Directions: Include in the output exactly the lines from the opening of the data through the line containing "hens', 'straw', kind='stuff')", and nothing more.

Available data:
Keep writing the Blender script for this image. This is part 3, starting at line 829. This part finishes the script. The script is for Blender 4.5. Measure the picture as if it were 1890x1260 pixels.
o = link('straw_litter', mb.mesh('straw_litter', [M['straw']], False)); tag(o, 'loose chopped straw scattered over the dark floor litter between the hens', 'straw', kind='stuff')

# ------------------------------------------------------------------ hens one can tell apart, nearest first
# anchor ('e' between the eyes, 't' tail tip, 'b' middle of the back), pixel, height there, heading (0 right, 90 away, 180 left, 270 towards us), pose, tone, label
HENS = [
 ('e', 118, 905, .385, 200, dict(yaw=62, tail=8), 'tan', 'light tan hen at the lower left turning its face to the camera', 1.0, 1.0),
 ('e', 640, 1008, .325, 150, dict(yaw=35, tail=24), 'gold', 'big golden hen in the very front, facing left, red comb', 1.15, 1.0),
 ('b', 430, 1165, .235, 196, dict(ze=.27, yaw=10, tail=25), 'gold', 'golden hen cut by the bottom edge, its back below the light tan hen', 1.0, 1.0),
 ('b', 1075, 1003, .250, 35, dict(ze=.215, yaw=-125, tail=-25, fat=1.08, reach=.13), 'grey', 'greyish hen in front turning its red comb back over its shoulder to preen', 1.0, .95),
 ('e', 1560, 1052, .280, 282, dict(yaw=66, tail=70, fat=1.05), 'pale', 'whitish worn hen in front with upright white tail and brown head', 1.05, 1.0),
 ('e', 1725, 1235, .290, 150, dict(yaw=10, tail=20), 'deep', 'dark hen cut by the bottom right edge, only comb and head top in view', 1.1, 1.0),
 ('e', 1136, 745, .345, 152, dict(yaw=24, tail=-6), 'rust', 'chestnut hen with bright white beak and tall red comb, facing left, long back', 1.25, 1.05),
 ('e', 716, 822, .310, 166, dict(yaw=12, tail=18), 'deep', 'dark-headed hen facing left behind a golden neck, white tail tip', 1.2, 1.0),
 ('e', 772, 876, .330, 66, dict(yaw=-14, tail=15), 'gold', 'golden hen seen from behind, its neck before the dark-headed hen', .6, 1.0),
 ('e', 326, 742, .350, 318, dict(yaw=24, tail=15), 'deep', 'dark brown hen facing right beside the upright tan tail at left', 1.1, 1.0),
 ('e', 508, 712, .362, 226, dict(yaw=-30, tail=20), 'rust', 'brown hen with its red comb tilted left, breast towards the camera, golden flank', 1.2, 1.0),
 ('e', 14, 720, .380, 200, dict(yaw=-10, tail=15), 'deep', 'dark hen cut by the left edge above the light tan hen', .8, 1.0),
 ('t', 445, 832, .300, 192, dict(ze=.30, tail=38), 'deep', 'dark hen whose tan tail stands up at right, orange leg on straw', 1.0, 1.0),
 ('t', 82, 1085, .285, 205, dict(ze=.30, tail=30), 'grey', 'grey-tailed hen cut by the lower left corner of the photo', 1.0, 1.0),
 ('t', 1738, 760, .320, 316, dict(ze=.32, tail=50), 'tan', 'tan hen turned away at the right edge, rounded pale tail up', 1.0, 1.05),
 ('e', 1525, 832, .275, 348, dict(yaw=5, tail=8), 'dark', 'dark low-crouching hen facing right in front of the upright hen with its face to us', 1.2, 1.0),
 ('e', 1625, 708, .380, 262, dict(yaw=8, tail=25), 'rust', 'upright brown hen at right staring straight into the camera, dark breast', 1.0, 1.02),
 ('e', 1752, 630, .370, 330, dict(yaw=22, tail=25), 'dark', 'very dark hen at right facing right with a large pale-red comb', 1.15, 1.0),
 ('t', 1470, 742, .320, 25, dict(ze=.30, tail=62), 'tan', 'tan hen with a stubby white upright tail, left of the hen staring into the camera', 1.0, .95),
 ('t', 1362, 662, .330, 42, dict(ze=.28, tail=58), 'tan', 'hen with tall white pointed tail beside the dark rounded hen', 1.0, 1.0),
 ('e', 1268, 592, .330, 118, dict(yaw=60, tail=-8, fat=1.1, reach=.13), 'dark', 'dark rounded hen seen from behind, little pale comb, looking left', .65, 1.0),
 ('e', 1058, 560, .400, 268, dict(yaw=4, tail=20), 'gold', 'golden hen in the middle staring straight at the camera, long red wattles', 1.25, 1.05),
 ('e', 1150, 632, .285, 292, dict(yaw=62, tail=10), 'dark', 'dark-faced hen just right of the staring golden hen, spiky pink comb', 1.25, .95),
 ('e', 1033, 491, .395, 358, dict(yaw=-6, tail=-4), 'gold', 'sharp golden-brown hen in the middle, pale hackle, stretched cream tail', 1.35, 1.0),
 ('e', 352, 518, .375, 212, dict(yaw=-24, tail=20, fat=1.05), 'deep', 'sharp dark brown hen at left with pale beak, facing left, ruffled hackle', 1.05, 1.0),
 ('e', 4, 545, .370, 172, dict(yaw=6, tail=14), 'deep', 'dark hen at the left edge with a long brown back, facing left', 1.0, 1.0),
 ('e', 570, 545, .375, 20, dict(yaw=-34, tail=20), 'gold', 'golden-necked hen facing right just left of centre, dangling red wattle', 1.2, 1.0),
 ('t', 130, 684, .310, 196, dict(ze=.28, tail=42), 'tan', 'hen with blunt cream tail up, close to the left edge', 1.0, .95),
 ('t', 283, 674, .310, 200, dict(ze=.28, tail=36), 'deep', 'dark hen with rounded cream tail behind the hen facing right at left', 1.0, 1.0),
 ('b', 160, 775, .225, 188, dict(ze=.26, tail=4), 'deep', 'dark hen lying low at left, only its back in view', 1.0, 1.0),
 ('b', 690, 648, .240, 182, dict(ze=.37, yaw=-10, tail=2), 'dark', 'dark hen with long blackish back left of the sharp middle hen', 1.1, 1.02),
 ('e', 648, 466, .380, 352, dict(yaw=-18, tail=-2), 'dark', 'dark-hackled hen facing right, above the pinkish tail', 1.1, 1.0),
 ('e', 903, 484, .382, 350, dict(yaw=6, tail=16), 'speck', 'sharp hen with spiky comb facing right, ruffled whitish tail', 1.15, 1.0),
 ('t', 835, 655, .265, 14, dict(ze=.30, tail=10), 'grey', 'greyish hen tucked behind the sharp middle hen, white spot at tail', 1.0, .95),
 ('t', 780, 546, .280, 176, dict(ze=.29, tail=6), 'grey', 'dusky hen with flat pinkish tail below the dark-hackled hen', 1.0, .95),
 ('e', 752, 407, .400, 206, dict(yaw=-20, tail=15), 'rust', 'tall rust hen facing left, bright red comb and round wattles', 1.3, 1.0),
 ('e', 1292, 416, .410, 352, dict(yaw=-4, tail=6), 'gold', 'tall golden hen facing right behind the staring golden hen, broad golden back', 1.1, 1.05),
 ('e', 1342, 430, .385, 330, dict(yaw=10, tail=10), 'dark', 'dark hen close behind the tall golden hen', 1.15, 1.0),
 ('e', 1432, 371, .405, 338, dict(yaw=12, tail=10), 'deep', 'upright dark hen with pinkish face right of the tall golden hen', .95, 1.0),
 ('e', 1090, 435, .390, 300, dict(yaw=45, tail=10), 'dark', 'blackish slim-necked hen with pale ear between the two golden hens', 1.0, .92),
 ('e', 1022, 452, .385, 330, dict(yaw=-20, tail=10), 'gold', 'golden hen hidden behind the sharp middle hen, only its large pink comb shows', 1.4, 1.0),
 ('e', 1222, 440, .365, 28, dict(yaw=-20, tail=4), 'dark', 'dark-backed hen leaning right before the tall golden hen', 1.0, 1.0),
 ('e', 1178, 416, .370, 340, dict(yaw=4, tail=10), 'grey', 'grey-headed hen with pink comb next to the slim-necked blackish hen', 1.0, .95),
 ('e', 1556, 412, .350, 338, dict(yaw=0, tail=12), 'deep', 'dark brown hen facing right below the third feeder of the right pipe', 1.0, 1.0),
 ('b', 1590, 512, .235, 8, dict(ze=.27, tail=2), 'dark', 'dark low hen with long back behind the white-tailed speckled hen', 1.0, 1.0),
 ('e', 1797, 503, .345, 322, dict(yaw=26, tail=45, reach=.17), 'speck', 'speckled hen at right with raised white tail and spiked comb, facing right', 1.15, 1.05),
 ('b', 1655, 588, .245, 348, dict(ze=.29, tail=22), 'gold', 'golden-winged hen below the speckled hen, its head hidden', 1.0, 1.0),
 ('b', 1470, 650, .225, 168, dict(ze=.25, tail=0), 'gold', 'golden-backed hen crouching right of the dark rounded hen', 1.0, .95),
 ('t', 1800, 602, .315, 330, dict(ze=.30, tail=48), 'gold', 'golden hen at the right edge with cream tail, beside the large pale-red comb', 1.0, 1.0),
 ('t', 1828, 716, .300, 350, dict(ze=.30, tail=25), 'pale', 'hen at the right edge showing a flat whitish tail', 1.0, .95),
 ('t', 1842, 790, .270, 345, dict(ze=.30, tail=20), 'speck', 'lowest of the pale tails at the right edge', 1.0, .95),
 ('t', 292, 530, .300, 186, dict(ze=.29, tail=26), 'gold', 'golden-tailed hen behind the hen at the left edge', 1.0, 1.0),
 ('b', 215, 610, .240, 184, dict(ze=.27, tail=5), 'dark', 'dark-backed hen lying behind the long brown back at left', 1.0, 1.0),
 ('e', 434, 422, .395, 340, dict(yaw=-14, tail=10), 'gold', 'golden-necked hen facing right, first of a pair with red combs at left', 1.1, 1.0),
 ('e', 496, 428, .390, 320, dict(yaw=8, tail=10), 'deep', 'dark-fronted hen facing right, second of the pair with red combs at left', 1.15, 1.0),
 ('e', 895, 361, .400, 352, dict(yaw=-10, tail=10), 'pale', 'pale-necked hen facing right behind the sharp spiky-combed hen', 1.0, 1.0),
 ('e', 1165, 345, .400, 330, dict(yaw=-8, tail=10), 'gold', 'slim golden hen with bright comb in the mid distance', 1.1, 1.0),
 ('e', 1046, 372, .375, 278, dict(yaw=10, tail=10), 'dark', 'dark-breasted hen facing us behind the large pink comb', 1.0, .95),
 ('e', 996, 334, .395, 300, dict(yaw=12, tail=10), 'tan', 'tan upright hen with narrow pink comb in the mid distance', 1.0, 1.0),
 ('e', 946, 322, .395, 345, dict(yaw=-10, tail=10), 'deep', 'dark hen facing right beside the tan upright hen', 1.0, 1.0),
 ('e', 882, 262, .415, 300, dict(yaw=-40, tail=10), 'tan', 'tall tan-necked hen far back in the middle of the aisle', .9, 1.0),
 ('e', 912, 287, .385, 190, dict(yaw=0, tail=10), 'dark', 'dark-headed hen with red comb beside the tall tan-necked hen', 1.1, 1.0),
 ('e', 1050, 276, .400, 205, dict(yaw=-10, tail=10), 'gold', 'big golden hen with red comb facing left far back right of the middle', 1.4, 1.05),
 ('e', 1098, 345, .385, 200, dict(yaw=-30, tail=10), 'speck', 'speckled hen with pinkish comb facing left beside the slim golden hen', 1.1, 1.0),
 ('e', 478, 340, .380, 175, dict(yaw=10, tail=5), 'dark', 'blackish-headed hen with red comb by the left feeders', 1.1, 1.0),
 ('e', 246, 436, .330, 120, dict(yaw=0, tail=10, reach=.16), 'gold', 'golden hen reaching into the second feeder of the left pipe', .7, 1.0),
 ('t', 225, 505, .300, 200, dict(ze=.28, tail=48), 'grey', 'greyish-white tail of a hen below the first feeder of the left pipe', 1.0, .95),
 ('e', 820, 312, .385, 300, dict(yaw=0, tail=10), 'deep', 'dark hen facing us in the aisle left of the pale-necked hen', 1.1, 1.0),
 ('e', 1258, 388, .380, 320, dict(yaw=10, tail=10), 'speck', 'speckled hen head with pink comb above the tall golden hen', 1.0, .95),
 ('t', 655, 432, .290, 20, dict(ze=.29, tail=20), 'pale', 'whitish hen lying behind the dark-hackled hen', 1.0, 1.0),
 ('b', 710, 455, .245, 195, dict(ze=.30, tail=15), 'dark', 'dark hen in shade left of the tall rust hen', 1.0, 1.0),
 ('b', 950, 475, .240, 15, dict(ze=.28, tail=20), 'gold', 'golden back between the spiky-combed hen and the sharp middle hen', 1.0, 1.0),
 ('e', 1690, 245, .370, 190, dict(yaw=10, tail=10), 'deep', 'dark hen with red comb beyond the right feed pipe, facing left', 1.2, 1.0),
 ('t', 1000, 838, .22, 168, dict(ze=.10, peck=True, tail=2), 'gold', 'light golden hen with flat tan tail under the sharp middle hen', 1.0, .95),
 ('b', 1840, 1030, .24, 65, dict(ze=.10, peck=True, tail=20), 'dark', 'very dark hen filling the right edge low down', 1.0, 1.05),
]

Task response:
Keep writing the Blender script for this image. This is part 3, starting at line 829. This part finishes the script. The script is for Blender 4.5. Measure the picture as if it were 1890x1260 pixels.
o = link('straw_litter', mb.mesh('straw_litter', [M['straw']], False)); tag(o, 'loose chopped straw scattered over the dark floor litter between the hens', 'straw', kind='stuff')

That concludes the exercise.